GIVEN INFORMATION:
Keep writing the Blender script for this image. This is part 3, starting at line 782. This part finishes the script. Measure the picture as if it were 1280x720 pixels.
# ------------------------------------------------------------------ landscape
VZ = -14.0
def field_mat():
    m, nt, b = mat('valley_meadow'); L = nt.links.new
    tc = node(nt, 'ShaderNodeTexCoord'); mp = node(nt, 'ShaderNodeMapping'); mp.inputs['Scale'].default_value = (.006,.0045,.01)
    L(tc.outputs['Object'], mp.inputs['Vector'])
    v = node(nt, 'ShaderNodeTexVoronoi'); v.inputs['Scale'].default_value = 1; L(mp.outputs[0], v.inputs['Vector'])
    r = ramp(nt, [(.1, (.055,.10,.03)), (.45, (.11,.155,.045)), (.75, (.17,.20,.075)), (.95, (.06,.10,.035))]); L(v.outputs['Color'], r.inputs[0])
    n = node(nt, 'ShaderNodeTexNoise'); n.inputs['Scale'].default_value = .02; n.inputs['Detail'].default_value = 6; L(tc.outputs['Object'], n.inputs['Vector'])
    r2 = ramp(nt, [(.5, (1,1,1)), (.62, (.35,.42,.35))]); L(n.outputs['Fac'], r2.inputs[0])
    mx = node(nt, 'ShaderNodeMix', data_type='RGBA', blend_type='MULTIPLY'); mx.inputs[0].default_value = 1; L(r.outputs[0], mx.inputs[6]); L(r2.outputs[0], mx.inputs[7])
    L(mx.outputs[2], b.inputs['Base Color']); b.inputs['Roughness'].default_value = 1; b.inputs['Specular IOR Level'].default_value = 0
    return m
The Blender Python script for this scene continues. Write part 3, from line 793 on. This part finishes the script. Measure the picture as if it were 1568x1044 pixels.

WHAT THE TASK ASKS:
Set down the listing in full, keeping every word exactly as it is.

EXERCISE RESPONSE:
Keep writing the Blender script for this image. This is part 3, starting at line 782. This part finishes the script. Measure the picture as if it were 1280x720 pixels.
# ------------------------------------------------------------------ landscape
VZ = -14.0
def field_mat():
    m, nt, b = mat('valley_meadow'); L = nt.links.new
    tc = node(nt, 'ShaderNodeTexCoord'); mp = node(nt, 'ShaderNodeMapping'); mp.inputs['Scale'].default_value = (.006,.0045,.01)
    L(tc.outputs['Object'], mp.inputs['Vector'])
    v = node(nt, 'ShaderNodeTexVoronoi'); v.inputs['Scale'].default_value = 1; L(mp.outputs[0], v.inputs['Vector'])
    r = ramp(nt, [(.1, (.055,.10,.03)), (.45, (.11,.155,.045)), (.75, (.17,.20,.075)), (.95, (.06,.10,.035))]); L(v.outputs['Color'], r.inputs[0])
    n = node(nt, 'ShaderNodeTexNoise'); n.inputs['Scale'].default_value = .02; n.inputs['Detail'].default_value = 6; L(tc.outputs['Object'], n.inputs['Vector'])
    r2 = ramp(nt, [(.5, (1,1,1)), (.62, (.35,.42,.35))]); L(n.outputs['Fac'], r2.inputs[0])
    mx = node(nt, 'ShaderNodeMix', data_type='RGBA', blend_type='MULTIPLY'); mx.inputs[0].default_value = 1; L(r.outputs[0], mx.inputs[6]); L(r2.outputs[0], mx.inputs[7])
    L(mx.outputs[2], b.inputs['Base Color']); b.inputs['Roughness'].default_value = 1; b.inputs['Specular IOR Level'].default_value = 0
    return m
The Blender Python script for this scene continues. Write part 3, from line 793 on. This part finishes the script. Measure the picture as if it were 1568x1044 pixels.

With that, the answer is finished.